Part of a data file
-=-=-
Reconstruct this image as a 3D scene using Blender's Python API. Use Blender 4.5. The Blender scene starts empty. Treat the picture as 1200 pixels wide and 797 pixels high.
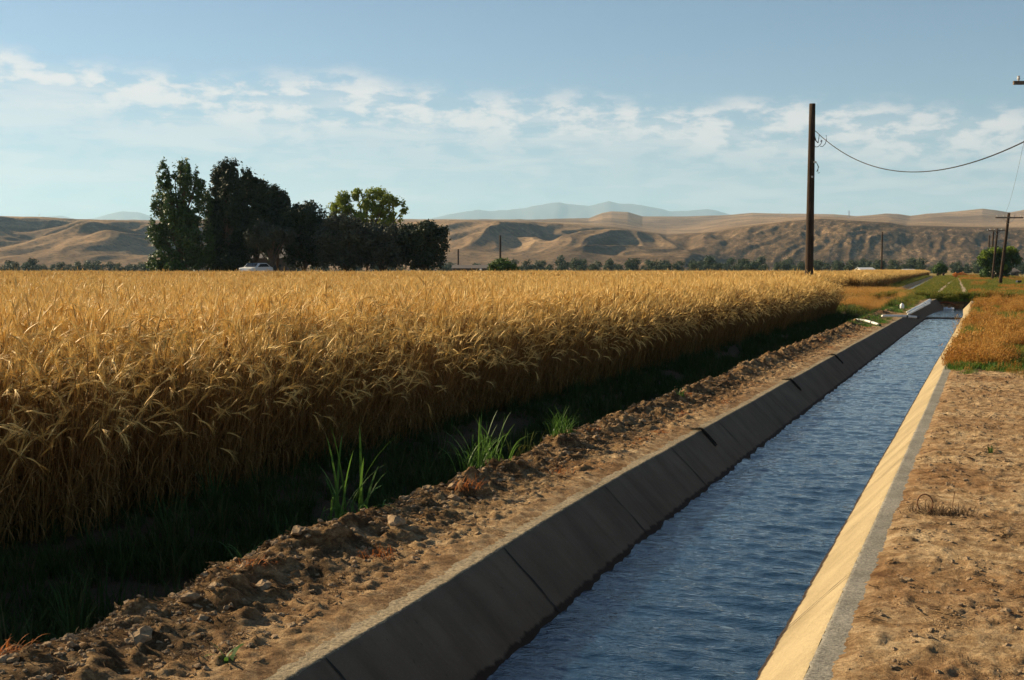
import bpy, math, random
import numpy as np
from math import sin, cos, pi, radians as R
from mathutils import Vector, Matrix

random.seed(7)
rng = np.random.default_rng(7)
scene = bpy.context.scene
COL = scene.collection

# ------------------------------------------------------------------ camera
F = 1500.0
EYE = Vector((0, 0, 1.5))
YAW = math.atan(560 / F * cos(math.atan(83.5 / F)))
PITCH = math.atan(83.5 / F)
cam = bpy.data.cameras.new('camera'); cam.lens = 45.0; cam.sensor_width = 36.0
cam.clip_start = 0.1; cam.clip_end = 90000
camo = bpy.data.objects.new('camera', cam); COL.objects.link(camo)
camo.location = EYE; camo.rotation_euler = (R(90) - PITCH, 0, YAW)
scene.camera = camo
MW = (Matrix.Rotation(YAW, 3, 'Z') @ Matrix.Rotation(R(90) - PITCH, 3, 'X'))
FW = Vector((-sin(YAW), cos(YAW), 0)); RT = Vector((cos(YAW), sin(YAW), 0))

def PG(px, py, z=0.0):
    """point on the horizontal plane z seen at a pixel of the photograph (used to measure layout)"""
    d = MW @ Vector((px - 600, -(py - 398.5), -F))
    t = (z - EYE.z) / d.z
    return EYE + d * t
def PZ(px, Z, z=0.0):
    """point at depth Z and bearing of px, at height z"""
    d = MW @ Vector((px - 600, 398.5 - 315, -F))
    t = Z / (d.x * FW.x + d.y * FW.y)
    return Vector((d.x * t, d.y * t, z))
def HY(py, Z):
    return EYE.z + (315 - py) / F * Z

# ------------------------------------------------------------------ noise
_perm = np.random.default_rng(3).permutation(256); _perm = np.concatenate([_perm, _perm])
_ang = np.random.default_rng(4).random(256) * 2 * pi
_gx, _gy = np.cos(_ang), np.sin(_ang)
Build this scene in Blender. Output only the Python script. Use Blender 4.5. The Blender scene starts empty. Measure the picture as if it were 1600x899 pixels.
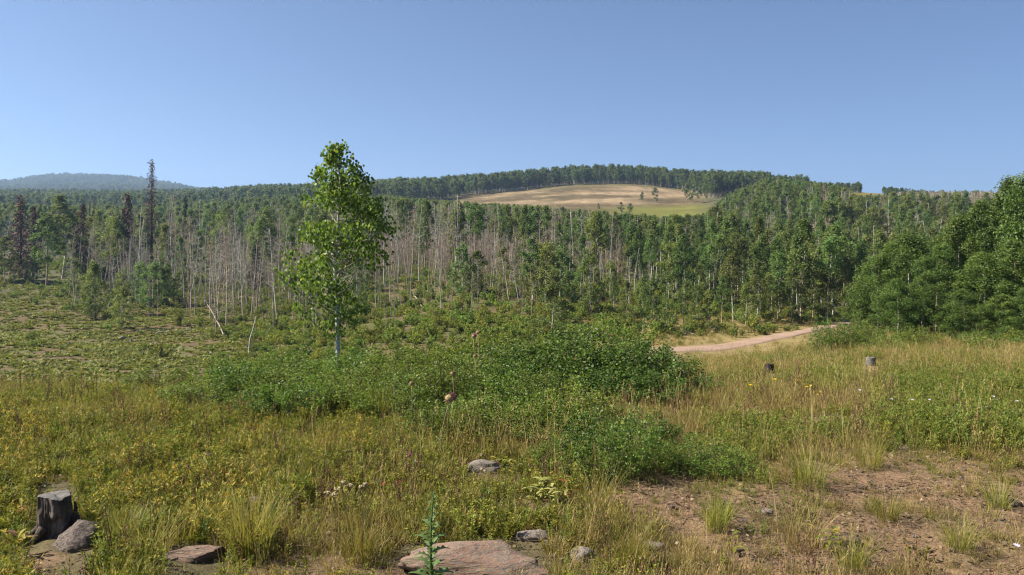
-=-=-
TO BE DONE
Without the pictures, restate each entry exactly.

FINAL RESULT
Reconstruct this image as a 3D scene using Blender's Python API. Use Blender 4.5. The Blender scene starts empty. Treat the picture as 1200 pixels wide and 797 pixels high.
import bpy, math, random
import numpy as np
from math import sin, cos, pi, radians as R
from mathutils import Vector, Matrix

random.seed(7)
rng = np.random.default_rng(7)
scene = bpy.context.scene
COL = scene.collection

# ------------------------------------------------------------------ camera
F = 1500.0
EYE = Vector((0, 0, 1.5))
YAW = math.atan(560 / F * cos(math.atan(83.5 / F)))
PITCH = math.atan(83.5 / F)
cam = bpy.data.cameras.new('camera'); cam.lens = 45.0; cam.sensor_width = 36.0
cam.clip_start = 0.1; cam.clip_end = 90000
camo = bpy.data.objects.new('camera', cam); COL.objects.link(camo)
camo.location = EYE; camo.rotation_euler = (R(90) - PITCH, 0, YAW)
scene.camera = camo
MW = (Matrix.Rotation(YAW, 3, 'Z') @ Matrix.Rotation(R(90) - PITCH, 3, 'X'))
FW = Vector((-sin(YAW), cos(YAW), 0)); RT = Vector((cos(YAW), sin(YAW), 0))

def PG(px, py, z=0.0):
    """point on the horizontal plane z seen at a pixel of the photograph (used to measure layout)"""
    d = MW @ Vector((px - 600, -(py - 398.5), -F))
    t = (z - EYE.z) / d.z
    return EYE + d * t
def PZ(px, Z, z=0.0):
    """point at depth Z and bearing of px, at height z"""
    d = MW @ Vector((px - 600, 398.5 - 315, -F))
    t = Z / (d.x * FW.x + d.y * FW.y)
    return Vector((d.x * t, d.y * t, z))
def HY(py, Z):
    return EYE.z + (315 - py) / F * Z

# ------------------------------------------------------------------ noise
_perm = np.random.default_rng(3).permutation(256); _perm = np.concatenate([_perm, _perm])
_ang = np.random.default_rng(4).random(256) * 2 * pi
_gx, _gy = np.cos(_ang), np.sin(_ang)
Build this scene in Blender. Output only the Python script. Use Blender 4.5. The Blender scene starts empty. Measure the picture as if it were 1600x899 pixels.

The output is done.